Why M is for March and (a lack of) Motivation…
We’ve all made a new year’s resolution at some point. We’ve all broken one too. In fact, 88% of us break them each year – usually by March. By Kiesha Meikle
The New Year is the perfect time for a fresh start, a time when the failures and disappointments of the previous year can be forgotten, the slate wiped clean. This is why so many of us choose to make resolutions around the start of the year – even though those same resolutions were often far too optimistic the year before.
In fact, by March, the majority of us have given up on the resolutions that saw us buying new equipment or cutting out entire food groups in January.
We are not solely to blame. With society and the media constantly pushing us to improve ourselves – our looks, our wealth, our health – it is only natural that we respond by finding triggers to motivate ourselves to do this.
We all know that changing something about ourselves or our situation is no mean feat – it often takes a long time and continuous motivation to accomplish. Maintaining those changes can be hard, especially when deep down we don’t really think that we can do them.
The truth is, willpower is something that many of us lack – but this is down to training. If we don’t exercise this part of our brain on a regular basis, when we actually need it it won’t work. Avoiding that cream cake is a prime example of this.
The most popular New Year’s resolutions often include weight loss (no surprise there). We always feel guilty after Christmas for binging on junk food and we promise ourselves that we’ll lose the weight – and maybe a little more – by joining a gym or buying exercise equipment. Come March, the gym membership is unused or already cancelled and the exercise equipment is discarded in the corner being used as a hanger for clothes.
What to do when the New Year buzz has worn off:
So, you have lost the motivation to eat healthily and go to the gym everyday. What did you expect going cold turkey?

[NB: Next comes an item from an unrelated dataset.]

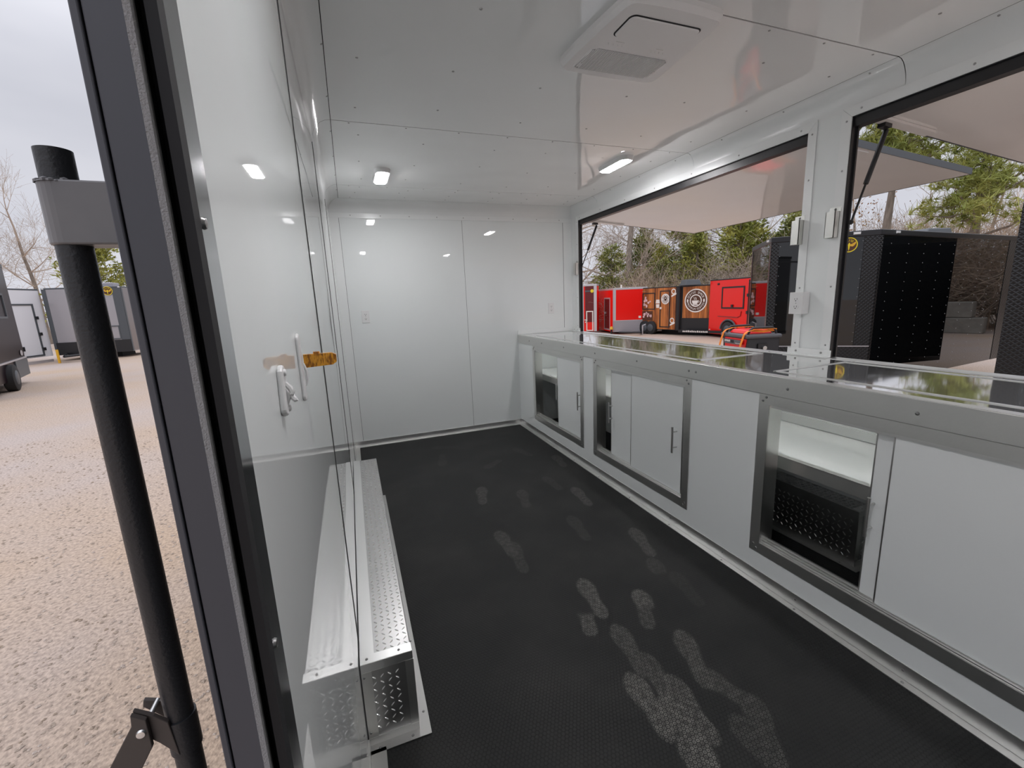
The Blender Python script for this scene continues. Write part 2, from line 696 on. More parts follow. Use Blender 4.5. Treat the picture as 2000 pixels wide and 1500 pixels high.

If you’re used to eating junk food, nothing healthy is going to appeal to you: the combination of sugar and fat is highly addictive, and very hard to resist. The best way to adjust your eating habits is to do it gradually and to monitor them. Completely cutting out your favourite chocolate bar if you’re used to eating them daily is not the way to stop yourself. In most cases, cold turkey doesn’t work; it just means that when you next get near your favourite chocolate bar, you’ll eat twice as much.
The slowly, slowly method works much better.
Can’t go to the gym everyday? Go twice a week instead. Need to cut out junk food? Swap the chips for a salad and the fizzy drinks for watery cordial.
Cold Turkey is often just a temporary fix to a long term problem. Plan ahead and be realistic instead.
New Year, New You: Which resolutions have you stuck to and which fell by the weigh side?